La loi grand âge n’aura pas lieu - Objectif Soins & Management n° 0283 du 14/10/2021 | Espace Infirmier
 

OBJECTIF SOINS n° 0283 du 14/10/2021

 

Autonomie

ACTUALITÉS

Anne Lise Favier  

Promise depuis longtemps, la loi préservant l’autonomie des plus âgés ne verra pas le jour avant la fin du quinquennat. Mais le gouvernement promet de l’argent pour financer le grand âge...

La crise sanitaire a remis sur le devant de la scène ceux qu’on voulait cacher, dans les Ehpad, montrant ainsi l’urgence d’une réforme du grand âge promise depuis 2019. Il y a eu l’an dernier la création d’une cinquième branche au sein de la Sécurité sociale vouée à l’autonomie des personnes âgées mais aussi handicapées, et plus près de nous une proposition de loi « visant à agir et préserver l’autonomie et garantir les choix de vie de nos aînés ». Mais cela n’ira pas plus loin, pas plus spécifiquement. Le Premier ministre Jean Castex a en effet annoncé que les mesures pour la dépendance seraient inscrites dans le projet de loi de financement de la Sécurité sociale (PLFSS), signifiant le renforcement de la branche autonomie, sans autres précisions. De son côté, Brigitte Bourguignon, ministre déléguée chargée de l’Autonomie, a déclaré qu’elle était « en charge, non pas d’une loi, mais d’une réforme », enterrant définitivement l’idée d’une loi pourtant promise de longue date par le président de la République, et même confirmée par le ministre de la Santé. Aucune loi dédiée au grand âge et à l’autonomie ne verra donc le jour prochainement, en tout état de cause pas avant la fin du quinquennat.

Promesses et déceptions

Une perspective qui n’a évidemment pas fait plaisir aux acteurs du secteur de l’autonomie qui attendaient patiemment leur tour. Et ce d’autant que, cet été, le ministre de la Santé laissait entendre que les choses allaient bon train, estimant que « le projet de loi pourrait être mature et présenté dans le courant de l’été en Conseil des ministres, de manière à pouvoir potentiellement être examiné à la rentrée ». Et c’est donc en évoquant le nouveau PLFSS que le Premier ministre Jean Castex a mis fin au suspense en inscrivant des mesures pour la dépendance dans ce texte.
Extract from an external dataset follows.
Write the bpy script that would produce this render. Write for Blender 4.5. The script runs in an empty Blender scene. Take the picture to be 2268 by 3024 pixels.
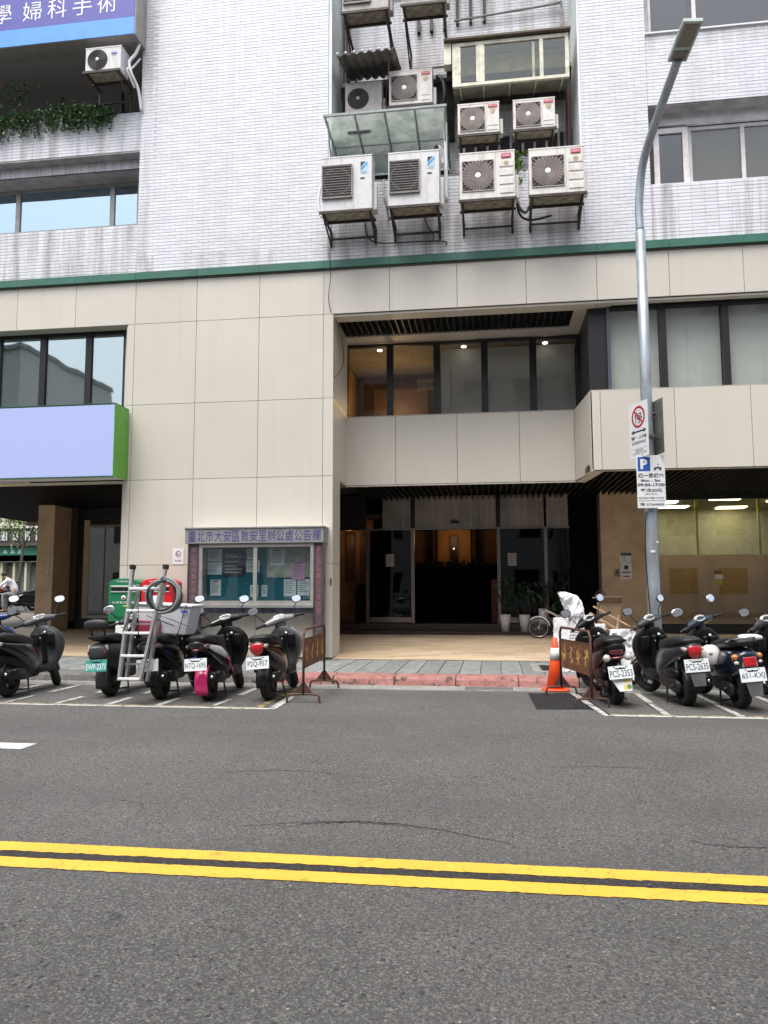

Et ce ne sont pas ses annonces, promettant une enveloppe de plus de 400 millions d’euros en 2022, qui ont apaisé le secteur. Ainsi, la Fédération nationale des associations de directeurs d’établissements et services pour personnes âgées (Fnadepa) « ne peut cacher sa déception devant les mesures qui sont insuffisantes et ne permettent aucunement de pallier l’abandon de la loi Autonomie ». Et souligne le « décalage entre les 10 000 recrutements prévus sur 5 ans en Ehpad, soit 2000 par an, et le besoin réel de 350 000 d’ici 2024 ».

Besoins et enjeux

Pas de loi avant la fin du quinquennat donc, même si le PLFSS promet de donner plus de moyens : tarif plancher pour les aides à domicile afin de favoriser l’attractivité du secteur et, concernant les Ehpad, hausse des effectifs soignants (10 000 recrutements en cinq ans), renforcement des astreintes de nuit et augmentation du temps de présence du médecin coordinateur. Le tout correspondant à 400 millions d’euros de financements nouveaux. Des rustines sur un système qui date, rétorquent des professionnels du secteur qui rappellent que certains établissements sont devenus vétustes et ne répondent plus aux futurs enjeux d’une population vieillissante. Les experts prévoient en effet une massification du vieillissement d’ici à dix ans, avec une forte « géronto-croissance » à partir de 2025 (rapport du think tank Matières Grises) dans une France qui comptera plus de 20 millions de personnes âgées de plus de 60 ans, dont 3 millions en perte d’autonomie. C’est dire l’urgence d’une réforme et le profond décalage entre ce que propose le gouvernement pour le moment et les perspectives pour les années à venir. D’autres restent pourtant confiants : mieux vaut attendre « une bonne loi après les élections qu’une mauvaise loi tout de suite », estime ainsi le Syndicat national des établissements et résidences privés et services d’aide à domicile des personnes âgées (Synerpa). Une chose est sûre : si le sujet semble définitivement enterré pour ce quinquennat, il renaîtra de ses cendres lors de la campagne précédant l’élection présidentielle – les professionnels du secteur ayant promis de se faire entendre pour porter un projet d’autonomie pour tous, cohérent avec les enjeux d’avenir.